CANADIAN RAILWAY OFFICE OF ARBITRATION

CASE NO.1229

Heard at Montreal, Wednesday, April 11, 1984

Concerning

CN MARINE INC.

and

CANADIAN BROTHERHOOD OF RAILWAY, TRANSPORT AND GENERAL WORKERS

DISPUTE:

The two-month suspension of Mr. G. A. Dinham, Purser, M.V. Taverner.

JOINT STATEMENT OF ISSUE:

Mr. Dinham was suspended for two months effective 4 September 1983, for possession and consumption of alcohol during his tour of duty onboard the M.V. Taverner between the dates 28 July and 31 July 1983.

The Union appealed on the basis that the discipline given Mr. Dinham was too harsh a penalty and requested that the discipline be reduced.

The Company declined the appeal.

FOR THE BROTHERHOOD: FOR THE COMPANY:

(SGD.) W. C. VANCE (SGD.) G. J. JAMES

Regional Vice-President Director Industrial Relations

There appeared on behalf of the Company:

N. B. Price Manager Labour Relations, Moncton

L. H. Wilson Labour Relations Assistant, Moncton

And on behalf of the Brotherhood:

W. C. Vance Regional Vice-President, Moncton

 

AWARD OF THE ARBITRATOR

The grievor was suspended for a two month period for "the possession and consumption of alcohol during his tour of duty on board the "M.V. Taverner" between the dates 28 July and 31 July 1983.

The Employer has alleged that the grievor was in violation of Fleet Order 1.20.1 which reads in part as follows:

Employees are required to report for duty in fit condition. The use of intoxicating substances by an employee on duty or subject to duty, or their possession on board vessels during the employee's tour of duty is strictly prohibited.

The Trade Union objected to the Employer's reliance on Fleet Order 1.20.1 because it had not been raised during the course of the grievance procedure and/or inserted in the Joint Statement of Issue. The Trade Union's objection is without merit. Both the language of the grievor's memorandum advising him of the reason for his suspension and the text of Fleet Order 1.20.1 are identical.
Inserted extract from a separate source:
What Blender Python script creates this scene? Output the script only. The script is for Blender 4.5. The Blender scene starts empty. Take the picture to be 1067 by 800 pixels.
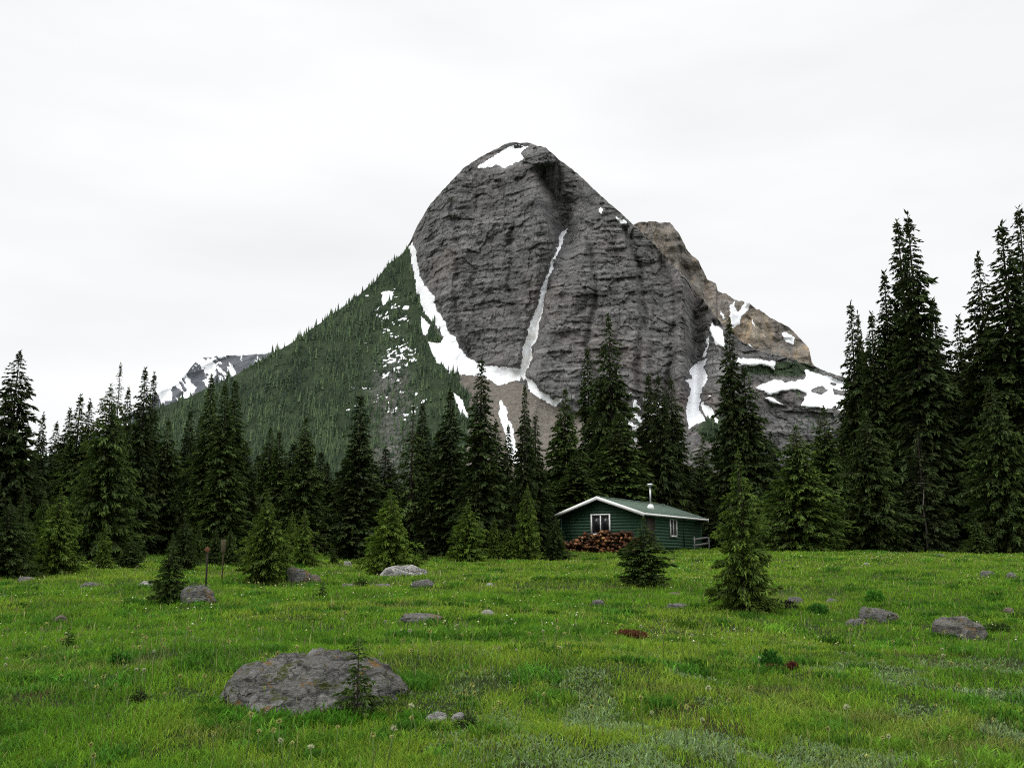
import bpy, math, random
import numpy as np
from mathutils import Vector, noise as mnoise

random.seed(7)
rng = np.random.default_rng(7)
scene = bpy.context.scene
COL = scene.collection
R = math.radians

# ------------------------------------------------------------------ view geometry
F = 1037.0
CXP, CYP = 533.5, 400.0
PITCH = math.atan(190.0 / F)
CP, SP = math.cos(PITCH), math.sin(PITCH)
EYE = np.array([0.0, 0.0, 1.6])


def ray(px, py):
    cx = (np.asarray(px, float) - CXP) / F
    cy = (CYP - np.asarray(py, float)) / F
    return cx, CP - cy * SP, SP + cy * CP


def at_depth(px, py, Y):
    dx, dy, dz = ray(px, py)
    t = Y / dy
    return np.array([dx * t, Y + 0 * t, 1.6 + dz * t])


# ------------------------------------------------------------------ noise
TAB = np.random.default_rng(11).random((256, 256))


def vnoise(x, y, s=0):
    x = np.asarray(x, float) + s * 37.13
    y = np.asarray(y, float) + s * 91.7
    xi = np.floor(x).astype(np.int64)
    yi = np.floor(y).astype(np.int64)
    fx = x - xi
    fy = y - yi
    fx = fx * fx * fx * (fx * (fx * 6 - 15) + 10)
    fy = fy * fy * fy * (fy * (fy * 6 - 15) + 10)
    a = TAB[xi & 255, yi & 255]
    b = TAB[(xi + 1) & 255, yi & 255]
    c = TAB[xi & 255, (yi + 1) & 255]
    d = TAB[(xi + 1) & 255, (yi + 1) & 255]
    return (a + (b - a) * fx) * (1 - fy) + (c + (d - c) * fx) * fy


def fbm(x, y, s=0, o=4, g=0.5):
    v = 0
    a = 1.0
    n = 0
    for i in range(o):
        v = v + a * (vnoise(x * 2 ** i, y * 2 ** i, s + i * 3) - 0.5) * 2
        n += a
        a *= g
    return v / n


def sstep(a, b, x):
    t = np.clip((np.asarray(x, float) - a) / (b - a), 0, 1)
    return t * t * (3 - 2 * t)


def gh(x, y):
    """height of the ground"""
    x = np.asarray(x, float)
    y = np.asarray(y, float)
    s = 0.046 * np.where(y < 46, y, 46 + 12 * (1 - np.exp(-(np.maximum(y, 46) - 46) / 12)))
    s = np.where(y < 0, 0.02 * np.maximum(y, -60), s)
    near = 1 / (1 + (np.hypot(x, y) / 160) ** 2)
    b = (0.26 * fbm(x / 9, y / 9, 2, 2) + 0.13 * fbm(x / 2.0, y / 2.0, 5, 3)) * sstep(1.5, 7, np.hypot(x, y))
    return s + b * near


def ground_at(px, py):
    dx, dy, dz = ray(px, py)
    Y = np.concatenate([np.linspace(4, 30, 1300), np.linspace(30.05, 90, 1200)])
    t = Y / dy
    z = 1.6 + dz * t
    g = gh(dx * t, Y)
    k = int(np.argmax(z <= g)) if np.any(z <= g) else len(Y) - 1
    return float(dx * t[k]), float(Y[k]), float(g[k])


# ------------------------------------------------------------------ mesh + tagging helpers
def new_mesh(name, verts, faces_flat, loop_tot, mats=(), smooth=False, attrs=None, mat_idx=None, cols=None):
    me = bpy.data.meshes.new(name)
    verts = np.asarray(verts, np.float32)
    fl = np.asarray(faces_flat, np.int32).ravel()
    lt = np.asarray(loop_tot, np.int32)
    me.vertices.add(len(verts))
    me.vertices.foreach_set("co", verts.ravel())
    me.loops.add(len(fl))
    me.loops.foreach_set("vertex_index", fl)
    me.polygons.add(len(lt))
    ls = np.concatenate([[0], np.cumsum(lt)[:-1]]).astype(np.int32)
    me.polygons.foreach_set("loop_start", ls)
    me.polygons.foreach_set("loop_total", lt)
    if mat_idx is not None:
        me.polygons.foreach_set("material_index", np.asarray(mat_idx, np.int32))
    if smooth:
        me.polygons.foreach_set("use_smooth", np.ones(len(lt), bool))
    for m in mats:
        me.materials.append(m)
    for k, v in (attrs or {}).items():
        a = me.attributes.new(k, 'FLOAT', 'POINT')
        a.data.foreach_set("value", np.asarray(v, np.float32).ravel())
    for k, v in (cols or {}).items():
        a = me.attributes.new(k, 'FLOAT_COLOR', 'POINT')
        v = np.asarray(v, np.float32)
        if v.shape[1] == 3:
            v = np.concatenate([v, np.ones((len(v), 1), np.float32)], 1)
        a.data.foreach_set("color", v.ravel())
    me.update(calc_edges=True)
    return me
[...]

It is not a reason to vitiate a suspension simply because the actual rule that was violated was not quoted in the memorandum of discipline or thereafter during the course of the grievance procedure.

Lieutenant Latendresse, CN Police, testified that he observed the grievor at approximately 0100 hours on July 29, 1983, walk while unsteady on his feet and noted that his eyes were red and glassy. He also observed the grievor speak with a slurred speech to passengers. Lieutenant Latendresse concluded that the grievor was impaired due to alcohol consumption. There is no dispute that the Lieutenant's observations took place during the grievor's tour of duty. Lieutenant Latendresse was not cross-examined by the Trade Union representative.

Again at 2300 hours on the same day Lieutenant Latendresse observed the grievor consuming an alcoholic beverage in the presence of the Assistant Purser and a female in the Purser's cabin. The grievor has not disputed that he had consumed approximately three glasses of rum at that time. Nonetheless, the Employer has conceded that the grievor was not on a tour of duty at the time he was observed consuming alcohol.

In this latter instance the Employer has failed to establish that the grievor was consuming and in possession of alcohol, as alleged in its memorandum of discipline, during the course of his tour of duty. It follows that the Employer, because it is confined to the allegations of misconduct expressed in its memorandum, cannot expand its allegations to encompass the using of intoxicating substances while "subject to duty". Accordingly this aspect of the Employer's case must fail.

On the second aspect of the case "the best evidence" adduced before me was the first hand testimony of Lieutenant Latendresse. He had observed the grievor during the course of his tour of duty act in a manner that was consistent with impairment due to alcohol consumption The Trade Union did not cross-examine the Lieutenant on the accuracy of his observations and the conclusions that he drew as a result thereof.

Rather the Trade Union relied upon the grievor's speech impediment and his tinted glasses (concealing his red and glassy eyes) to undermine the Lieutenant's observation that the grievor was impaired. No explanation was advanced however as to why the grievor would also be unsteady on his feet during his tour of duty.

Because of Lieutenant Latendresse's uncontradicted testimony of his observations of the grievor's comportment and, having regard to the grievor's admission that he did bring alcohol on board the "M.V. Taverner", I am satisfied that the Employer has established the second aspect of its case.

Because of the divided success of both parties to this dispute I am satisfied that the grievor's two month suspension should be halved. The Employer is directed to compensate the grievor for one month's pay. I shall remain seized for the purpose of implementation of this decision.